Papan larangan resmi dari Kejaksaan Agung RI telah terpasang di lokasi, dengan dasar hukum jelas: Pasal 231 KUHP, Pasal 21 UU Tipikor, Pasal 39 dan 45 KUHAP, hingga Peraturan Jaksa Agung terkait pengamanan dan pengelolaan aset negara.
Namun, pertanyaannya: siapa yang memanen sawit itu? Siapa yang menyuruh? Dan kenapa aparat penegak hukum setempat, termasuk pihak kepolisian, kejaksaan daerah, dan bahkan Badan Pertanahan Nasional (BPN), justru diam?
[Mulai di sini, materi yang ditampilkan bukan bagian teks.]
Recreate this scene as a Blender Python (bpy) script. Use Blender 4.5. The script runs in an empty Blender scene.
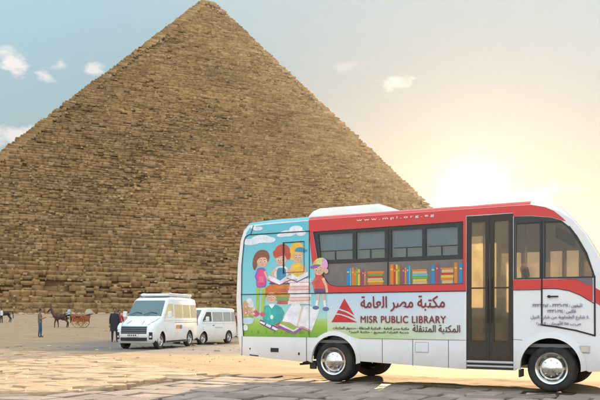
import bpy, math, random
import numpy as np
from mathutils import Vector, Matrix
from mathutils.geometry import tessellate_polygon

C = bpy.context.scene
COL = C.collection
rnd = random.Random(7)
nrg = np.random.default_rng(11)
R = math.radians

# ------------------------------------------------------------------ camera, sky, sun, exposure
cam_d = bpy.data.cameras.new('camera')
cam = bpy.data.objects.new('camera', cam_d)
COL.objects.link(cam)
cam.location = (0, 0, 1.28)
cam.rotation_euler = (R(90), 0, 0)
cam_d.sensor_width = 36
cam_d.lens = 45
cam_d.shift_y = 115 / 600
cam_d.clip_start = 0.1
cam_d.clip_end = 20000
C.camera = cam

SUN_AZ, SUN_EL = 13.0, 8.9            # degrees to the right of the view, above the horizon
sun_dir = Vector((math.sin(R(SUN_AZ)) * math.cos(R(SUN_EL)), math.cos(R(SUN_AZ)) * math.cos(R(SUN_EL)), math.sin(R(SUN_EL))))

w = bpy.data.worlds.new('World')
C.world = w
w.use_nodes = True
wn, wl = w.node_tree.nodes, w.node_tree.links
wn.clear()


def N(tree_nodes, kind, **kw):
    n = tree_nodes.new(kind)
    for k, v in kw.items():
        if k.startswith('i_'):
            n.inputs[k[2:].replace('_', ' ')].default_value = v
        else:
            setattr(n, k, v)
    return n


def build_world():
    out = wn.new('ShaderNodeOutputWorld')
    bg = wn.new('ShaderNodeBackground')
    bg.inputs['Strength'].default_value = SKY_STRENGTH
    sky = wn.new('ShaderNodeTexSky')
    sky.sky_type = 'NISHITA'
    sky.sun_disc = False
    sky.sun_elevation = R(SUN_EL)
    sky.sun_rotation = R(SUN_AZ)
    sky.altitude = 60
    sky.air_density = 1.0
    sky.dust_density = 2.2
    sky.ozone_density = 1.0
    tc = wn.new('ShaderNodeTexCoord')

    def math_n(op, a, b=None, c=None, clamp=False):
        m = wn.new('ShaderNodeMath')
        m.operation = op
        m.use_clamp = clamp
        for i, v in enumerate((a, b, c)):
            if v is None:
                continue
            if isinstance(v, (int, float)):
                m.inputs[i].default_value = v
            else:
                wl.new(v, m.inputs[i])
        return m.outputs[0]

    def vmath(op, a, b):
        m = wn.new('ShaderNodeVectorMath')
        m.operation = op
        for i, v in enumerate((a, b)):
            if isinstance(v, (tuple, list, Vector)):
                m.inputs[i].default_value = v
            else:
                wl.new(v, m.inputs[i])
        return m

    def mix(f, a, b, mode='MIX'):
        m = wn.new('ShaderNodeMix')
        m.data_type = 'RGBA'
        m.blend_type = mode
        m.clamp_factor = False
        if isinstance(f, (int, float)):
            m.inputs['Factor'].default_value = f
        else:
            wl.new(f, m.inputs['Factor'])
        for s, v in (('A', a), ('B', b)):
            sock = [i for i in m.inputs if i.name == s and i.type == 'RGBA'][0]
            if isinstance(v, tuple):
                sock.default_value = v
            else:
                wl.new(v, sock)
        return [o for o in m.outputs if o.type == 'RGBA'][0]
    D = tc.outputs['Generated']
    # tone compression: the bright western sky is levelled towards an even glow
    lum = vmath('DOT_PRODUCT', sky.outputs[0], (.25, .6, .15)).outputs['Value']
    gain = math_n('DIVIDE', SKY_GAIN, math_n('MULTIPLY_ADD', lum, 1.0 / SKY_KNEE, 1.0))
    lev = wn.new('ShaderNodeVectorMath')
    lev.operation = 'SCALE'
    wl.new(sky.outputs[0], lev.inputs[0])
    wl.new(gain, lev.inputs['Scale'])
    col = lev.outputs[0]
    # fill light added to the unseen sky overhead and behind the camera
    sep = wn.new('ShaderNodeSeparateXYZ')
    wl.new(D, sep.inputs[0])
    dy = sep.outputs['Y']
    dz = sep.outputs['Z']
    east = math_n('MULTIPLY_ADD', dy, -0.5, 0.5, clamp=True)          # 0 towards the sun, 1 behind the camera
    up = math_n('MAXIMUM', dz, 0.0)
    fill_back = math_n('MULTIPLY', math_n('POWER', east, 0.8), FILL)
    over = math_n('MULTIPLY', math_n('POWER', up, 1.5), FILL_UP)
    vl = math_n('ADD', fill_back, over)
    mulv = wn.new('ShaderNodeVectorMath')
    mulv.operation = 'SCALE'
    mulv.inputs[0].default_value = FILL_COL
    wl.new(vl, mulv.inputs['Scale'])
    # sky tint by height and by nearness to the sun
    sunw = math_n('MULTIPLY', math_n('POWER', math_n('MAXIMUM', vmath('DOT_PRODUCT', D, tuple(sun_dir)).outputs['Value'], 0.0), 9.0), 0.95)
    hi = math_n('MULTIPLY_ADD', dz, 1 / .26, -.10 / .26, clamp=True)
    tint = mix(1.0, col, mix(sunw, mix(hi, SKY_LOW, SKY_HIGH), SKY_SUN), 'MULTIPLY')
    addv = wn.new('ShaderNodeVectorMath')
    addv.operation = 'ADD'
    wl.new(tint, addv.inputs[0])
    wl.new(mulv.outputs[0], addv.inputs[1])
    total = addv.outputs[0]
    # aureole round the low sun
    dot = vmath('DOT_PRODUCT', D, tuple(sun_dir)).outputs['Value']
    dpos = math_n('MAXIMUM', dot, 0.0)
    for power, amp, colr in AUREOLE:
        g = math_n('MULTIPLY', math_n('POWER', dpos, power), amp)
        sc = wn.new('ShaderNodeVectorMath')
        sc.operation = 'SCALE'
        sc.inputs[0].default_value = colr
        wl.new(g, sc.inputs['Scale'])
        ad = wn.new('ShaderNodeVectorMath')
        ad.operation = 'ADD'
        wl.new(total, ad.inputs[0])
        wl.new(sc.outputs[0], ad.inputs[1])
        total = ad.outputs[0]
    # small puffs of cloud
    noise = wn.new('ShaderNodeTexNoise')
    noise.inputs['Scale'].default_value = 42
    noise.inputs['Detail'].default_value = 6
    noise.inputs['Roughness'].default_value = 0.62
    strm = vmath('MULTIPLY', D, (1.0, 1.0, 1.9))
    wl.new(strm.outputs[0], noise.inputs['Vector'])
    nz = math_n('SUBTRACT', noise.outputs['Fac'], 0.5)
    mask = None
    for (u, v, rx, ry, st) in CLOUDS:
        cd = Vector(((u - 300) / 750, 1, (315 - v) / 750)).normalized()
        df = vmath('SUBTRACT', D, tuple(cd)).outputs[0]
        el = vmath('MULTIPLY', df, (1 / rx, 1 / rx, 1 / ry)).outputs[0]
        ln = wn.new('ShaderNodeVectorMath')
        ln.operation = 'LENGTH'
        wl.new(el, ln.inputs[0])
        q = math_n('SUBTRACT', 1.0, ln.outputs['Value'])
        q = math_n('MULTIPLY_ADD', nz, 3.2, q)
        q = math_n('MULTIPLY', math_n('MULTIPLY', q, 1.3, clamp=True), st)
        mask = q if mask is None else math_n('MAXIMUM', mask, q)
    total = mix(mask, total, CLOUD_COL)
    wl.new(total, bg.inputs['Color'])
    wl.new(bg.outputs[0], out.inputs['Surface'])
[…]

BPN sebagai lembaga negara yang mengatur dan mendata status kepemilikan tanah, seharusnya turut memastikan bahwa aset sitaan negara tidak dikuasai atau dimanfaatkan secara ilegal. BPN memiliki kewenangan untuk melakukan pencatatan ulang atas lahan yang telah berpindah menjadi milik negara, serta mencegah segala bentuk manipulasi atau penguasaan tanpa hak.
Masyarakat mulai berspekulasi bahwa ada praktik pembiaran atau bahkan permainan dalam panen sawit ini. Apakah benar ada aktor lokal atau oknum aparat yang mengatur panen dan distribusi hasilnya?
“Kalau sawitnya dipanen, berarti ada yang mengatur, ada yang menyuruh. Lalu, siapa yang terima uangnya? Masuk kas negara atau masuk ke saku pribadi?” kata seorang tokoh masyarakat Koba.
Jika aparat penegak hukum dan BPN tidak segera ambil tindakan tegas, maka keberadaan papan sitaan hanya akan menjadi simbol hukum yang tidak dihormati, dan negara kembali dirugikan oleh kelalaian sistemnya sendiri.